Alexandra Schwartz

Head of Development
DreamWorks Animation SKG

Growing up in New York City I was a movie freak. I saw every movie that came out in the theaters and watched anything and everything on TV, from 1930’s comedies to B-movie science fiction, WWII dramas to romantic epics. It all seemed like something magic that happened in a fantasy place far away from the real world. So when I stop to think that I have now been making movies for the past 20 years, overseeing and producing films that have been seen by millions of people all over the world, working with many of my idols and heroes, I have to pinch myself. It is truly extraordinary.

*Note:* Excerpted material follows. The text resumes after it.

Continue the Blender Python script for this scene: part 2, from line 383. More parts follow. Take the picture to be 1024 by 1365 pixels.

If I were to give any single piece of advice to young women who are aspiring to a professional or artistic goal today, it is this…dream. If I had stopped to think at the time that I first moved to Hollywood with a credit card and a rental car, or applied for a job at the Walt Disney Company in the wrong clothes, I might have lacked the courage. Luckily I was more afraid of how I would feel if I didn’t try than of how I would feel if I failed. If you can imagine it, go for it.

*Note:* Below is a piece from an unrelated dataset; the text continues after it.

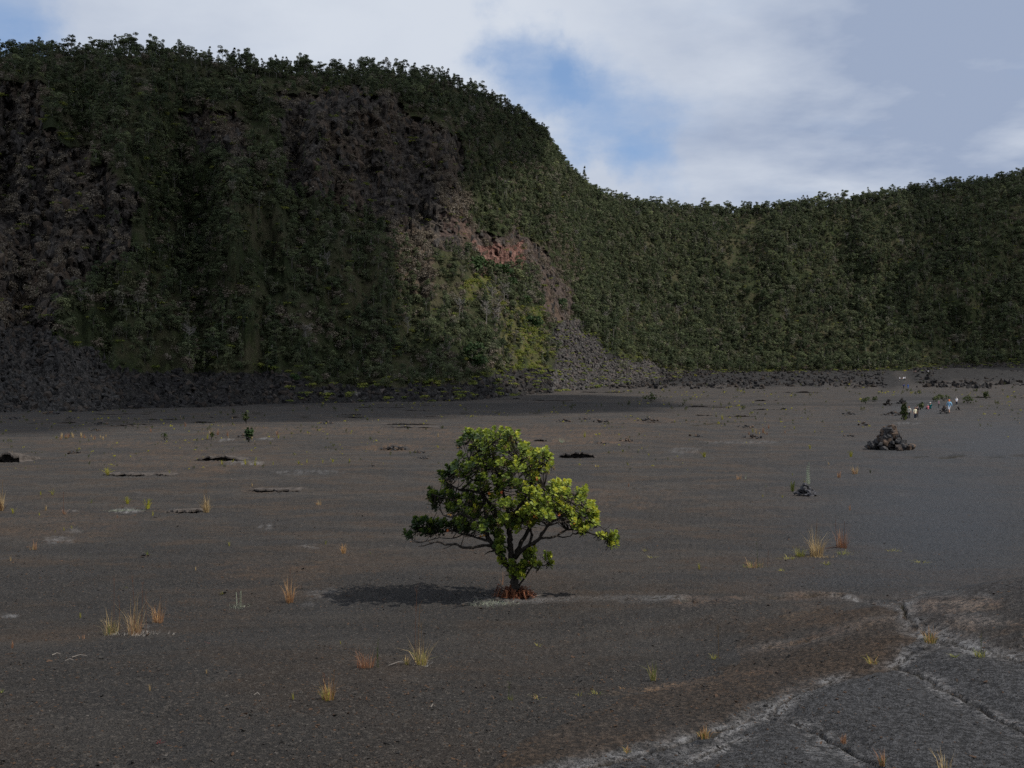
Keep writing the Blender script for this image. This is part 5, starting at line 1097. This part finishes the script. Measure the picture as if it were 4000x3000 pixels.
pile(1923, 971, 106, 49, 130, 'tall cairn of stacked grey and brown lava stones with a stepped top', seed=12, mean=.20, lop=lambda t: float(np.interp(t, [0, .18, .36, .6, .85, 1], [1.05, .95, .60, .46, .36, .18])), protos=CAIRN)
pile(2040, 893, 28, 18, 26, 'small reddish-brown cairn beside the hiker in the blue jacket', seed=5, mean=.26)
pile(2070, 886, 13, 8, 9, 'low dark heap of stones right of the hiker in the blue jacket', 'rock_pile', 'rock pile', 6, BLK, .4)
pile(1956, 904, 18, 10, 12, 'dark heap of stones by the bush in front of the cream-shirted hiker', 'rock_pile', 'rock pile', 7, BLK, .35)
pile(1948, 873, 26, 12, 14, 'dark heap of stones far back, right one of two behind the tall cairn', 'rock_pile', 'rock pile', 8, BLK, .35)
pile(1920, 876, 26, 12, 14, 'dark heap of stones far back, left one of two behind the tall cairn', 'rock_pile', 'rock pile', 9, BLK, .35)
pile(1930, 898, 60, 9, 40, 'low spread of brown rubble just behind the tall cairn', 'rock_pile', 'rock pile', 10, ROCKS, .12)
pile(1866, 919, 30, 6, 9, 'low reddish stones left behind the tall cairn', 'rock_pile', 'rock pile', 11, ROCKS, .3)
pile(850, 972, 80, 8, 46, 'patch of broken brown crust slabs left of the tree top', 'rock_pile', 'rock pile', 12, ROCKS, .12)
pile(905, 978, 46, 4, 20, 'low reddish slabs right of the broken brown patch', 'rock_pile', 'rock pile', 13, ROCKS, .14)
pile(1400, 910, 60, 5, 24, 'low broken slabs far back right of the tree top', 'rock_pile', 'rock pile', 14, ROCKS, .13)
pile(1220, 912, 50, 5, 18, 'low broken slabs straight behind the tree top', 'rock_pile', 'rock pile', 15, ROCKS, .14)
pile(20, 996, 44, 10, 16, 'dark broken slabs round the hollow at the left edge', 'rock_pile', 'rock pile', 16, BLK, .25)
rp = random.Random(31)
for k in range(20):
    px, py = (rp.uniform(20, 960), rp.uniform(892, 1010)) if k < 11 else (rp.uniform(1240, 1840), rp.uniform(880, 960))
    side = 'left' if k < 11 else 'right'
    e = pile(px, py, rp.uniform(24, 70), rp.uniform(2.5, 5), 11, 'thin scatter of broken brown crust on the far floor, %s of the lone tree' % side, 'crust_chips', 'lava chips', 40 + k, ROCKS, .16); e['group'] = 'scatters of broken crust on the far floor, %s' % side
M_aa = stone_mat('grey_spatter', (.045, .046, .052), (.12, .12, .135), (.07, .07, .075))
pile(1740, 1071, 64, 26, 60, 'grey knobbly lava clump with ferns growing from it', 'lava_clump', 'lava clump', 17, [boulder(500 + k, M_aa, 16) for k in range(4)], .2)
pile(312, 1204, 34, 7, 22, 'small dark stone mound under the green fern left of centre', 'rock_pile', 'rock pile', 18, ROCKS, .22)
for px, py, s, lab in [(205, 1107, 8, 'small pale stone left of the lichen mound'), (385, 1137, 9, 'flat brown stone left of centre'), (1230, 1143, 7, 'dark flat stone left of the pale lichen, centre left'), (450, 1388, 8, 'brown pebble near the lower left tufts'), (347, 1483, 10, 'orange-brown stone in the lower left'), (1030, 1485, 9, 'orange stone in the lower centre'),
        (570, 1438, 8, 'pale brown stone in the left foreground'), (1665, 1438, 14, 'flat orange stone on the brown slope'), (695, 1277, 8, 'orange stone beside the tree shadow'), (806, 1440, 11, 'dark stone at the foot of the drooping red tuft'), (680, 1140, 7, 'brown stone left of the tree limb'), (1375, 1215, 5, 'rusty chip right of the tree'), (1990, 1338, 18, 'dark block at the crest of the cracked swell'), (2002, 1350, 13, 'second dark block beside the crest tuft'), (230, 1425, 10, 'flat dark brown stone near the bleached sticks')]:
    x, y, z = hit(px, py); k = s * 1.8083 / F * y / 2
    o = link('stone', ROCKS[int(px) % 8], None, (x, y, z + k * .25), (.1, .2, px), (k * 1.2, k, k * .7)); tag(o, lab, 'stone')

# ------------------------------------------------------------------ hikers
SKIN = flat('skin', (.42, .25, .18), .6); HAIRS = {'brown': flat('brown_hair', (.06, .035, .02)), 'red': flat('red_hair', (.16, .07, .035)), 'grey': flat('grey_hat', (.36, .36, .36)), 'orange': flat('orange_cap', (.75, .17, .03)), 'white': flat('white_hat', (.62, .62, .62)), 'black': flat('black_hair', (.02, .018, .016))}
CLO = {k: flat(k + '_cloth', c, .9, .12, .1, 9) for k, c in {'cream': (.74, .70, .52), 'stone': (.42, .40, .35), 'navy': (.018, .024, .045), 'black': (.018, .018, .02), 'teal': (.012, .11, .12), 'pink': (.62, .20, .23), 'rose': (.42, .24, .32), 'sky': (.20, .38, .55), 'white': (.76, .78, .84), 'blue': (.03, .13, .42), 'deepblue': (.03, .06, .22), 'dusk': (.28, .18, .16)}.items()}
def body(pose):
    """joints (height 1.72 m standing), radii; the skin modifier grows one continuous figure over them"""
    J = {'pel': (0, 0, .93), 'wst': (0, 0, 1.08), 'chs': (0, .01, 1.27), 'nck': (0, .01, 1.45), 'hd0': (0, -.01, 1.53), 'hd1': (0, -.015, 1.62), 'hd2': (0, 0, 1.69)}
    Rr = {'pel': .145, 'wst': .13, 'chs': .15, 'nck': .055, 'hd0': .075, 'hd1': .092, 'hd2': .06}
    E = [('pel', 'wst'), ('wst', 'chs'), ('chs', 'nck'), ('nck', 'hd0'), ('hd0', 'hd1'), ('hd1', 'hd2')]
    for s, n in ((-1, 'L'), (1, 'R')):
        sw = {'stand': .02, 'walk': .16 * s, 'sit': .0, 'bend': 0}[pose]
        J['sh' + n] = (.185 * s, .01, 1.40); J['el' + n] = (.245 * s, .03 - sw, 1.12); J['wr' + n] = (.25 * s, -.05 - sw * 1.5, .88); J['ha' + n] = (.25 * s, -.075 - sw * 1.6, .79)
        J['hp' + n] = (.09 * s, 0, .90); J['kn' + n] = (.10 * s, -.03 + sw * 1.1, .50); J['an' + n] = (.105 * s, .04 + sw * 1.9, .09); J['to' + n] = (.12 * s, -.12 + sw * 1.9, .035)
        if pose == 'sit':
            J['hp' + n] = (.09 * s, 0, .90); J['kn' + n] = (.15 * s, -.36, 1.12); J['an' + n] = (.13 * s, -.42, .84); J['to' + n] = (.14 * s, -.58, .83); J['el' + n] = (.24 * s, -.16, 1.17); J['wr' + n] = (.17 * s, -.36, 1.19); J['ha' + n] = (.15 * s, -.43, 1.19)
        Rr.update({'sh' + n: .062, 'el' + n: .043, 'wr' + n: .03, 'ha' + n: .036, 'hp' + n: .095, 'kn' + n: .062, 'an' + n: .043, 'to' + n: .035})
        E += [('chs', 'sh' + n), ('sh' + n, 'el' + n), ('el' + n, 'wr' + n), ('wr' + n, 'ha' + n), ('pel', 'hp' + n), ('hp' + n, 'kn' + n), ('kn' + n, 'an' + n), ('an' + n, 'to' + n)]
    dz = -.79 if pose == 'sit' else 0
    ks = list(J); co = [Vector(J[k]) + Vector((0, 0, dz)) for k in ks]; me = bpy.data.meshes.new('body'); me.from_pydata(co, [(ks.index(a), ks.index(b)) for a, b in E], [])
    o = bpy.data.objects.new('body', me); COL.objects.link(o); m = o.modifiers.new('s', 'SKIN'); m.use_smooth_shade = True; o.modifiers.new('d', 'SUBSURF').levels = 1
    if not me.skin_vertices: bm = bmesh.new(); bm.from_mesh(me); bm.verts.layers.skin.verify(); bm.to_mesh(me); bm.free()
    for i, k in enumerate(ks): d = me.skin_vertices[0].data[i]; d.radius = (Rr[k], Rr[k] * (.72 if k in ('pel', 'wst', 'chs') else 1)); d.use_root = (k == 'pel')
    dg = bpy.context.evaluated_depsgraph_get(); dg.update(); ev = bpy.data.meshes.new_from_object(o.evaluated_get(dg)); bpy.data.objects.remove(o)
    C = np.array([p.center[:] for p in ev.polygons]); best = np.full(len(C), 1e9); reg = np.zeros(len(C), int)
    code = {'pel': 1, 'wst': 1, 'chs': 1}
    for a, b_ in E:
        p, q = np.array(co[ks.index(a)]), np.array(co[ks.index(b_)]); v = q - p; t = np.clip(((C - p) @ v) / (v @ v), 0, 1); d = np.linalg.norm(C - p - t[:, None] * v, axis=1) - (Rr[a] + (Rr[b_] - Rr[a]) * t)
        z = {'wst': 1, 'chs': 1}.get(b_, 0)
        z = 1 if (a, b_) in (('pel', 'wst'), ('wst', 'chs')) or (a == 'chs' and b_[:2] == 'sh') else 2 if a[:2] == 'sh' else 3 if a[:2] == 'el' else 4 if a[:2] == 'wr' else 5 if a in ('pel',) else 5 if a[:2] == 'hp' else 6 if a[:2] == 'kn' else 7 if a[:2] == 'an' else 0
        if (a, b_) == ('chs', 'nck'): z = 8
        k = d < best; best[k] = d[k]; reg[k] = z
    fin = MB()
    for n, s in (('L', -1), ('R', 1)):      # five fingers on each hand, thumb from the side of the palm
        h = co[ks.index('ha' + n)]; w = co[ks.index('wr' + n)]; d = (h - w).normalized(); sd = Vector((0, 1, 0)) if pose != 'sit' else Vector((1, 0, 0)); sd = (sd - d * sd.dot(d)).normalized(); pn = d.cross(sd)
        for j, L in enumerate((.075, .085, .08, .062)):
            o0 = h + sd * (.024 - .016 * j); o1 = o0 + d * (L * .6) + pn * .004; o2 = o0 + d * L + pn * .018 * -s; fin.tube([o0, o1, o2], [.009, .008, .006], 5)
        fin.tube([w.lerp(h, .5) + sd * .022, w.lerp(h, .8) + sd * .05, h + sd * .052 + d * .02], [.011, .0095, .007], 5)
    hc = Vector(co[ks.index('hd1')])
    fin.tube([hc + Vector((0, -.085, .01)), hc + Vector((0, -.115, -.02)), hc + Vector((0, -.09, -.028))], [.008, .016, .012], 5)     # nose
    for s in (-1, 1): fin.tube([hc + Vector((.09 * s, 0, .02)), hc + Vector((.1 * s, .012, -.02))], [.018, .012], 5)                 # ears
    return ev, reg, fin, hc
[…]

I find that many talented women come to a point where they feel that they have to make a choice between a meaningful career and having a home life and a family. I not only don’t believe that to be the case, I believe that our world depends on women and mothers sticking it out in every area of endeavor and especially in the arts. Coming up in Hollywood as a studio executive I encountered all kinds of minor gender bias. Not the big dramatic issues like sexual harassment, but more subtle and unintentional ones, like wanting to take a female character in a story and make her male for casting purposes. Or forgetting to give a female character a reasonable job or point of view. I think those messages we send are powerful in ways we sometimes don’t realize. I always feel satisfaction when I know that I brought more balance or inspiration to the view of the world expressed in the movies I work on.

For me one of the most exciting aspects of making animated movies is that they are only limited by the breadth of one’s imagination. I have the amazing good fortune to be surrounded by brilliant and passionate artists and technologists who can bring any idea to life. They are the living embodiment of my most dearly held belief – if you can imagine it, then you can make it happen.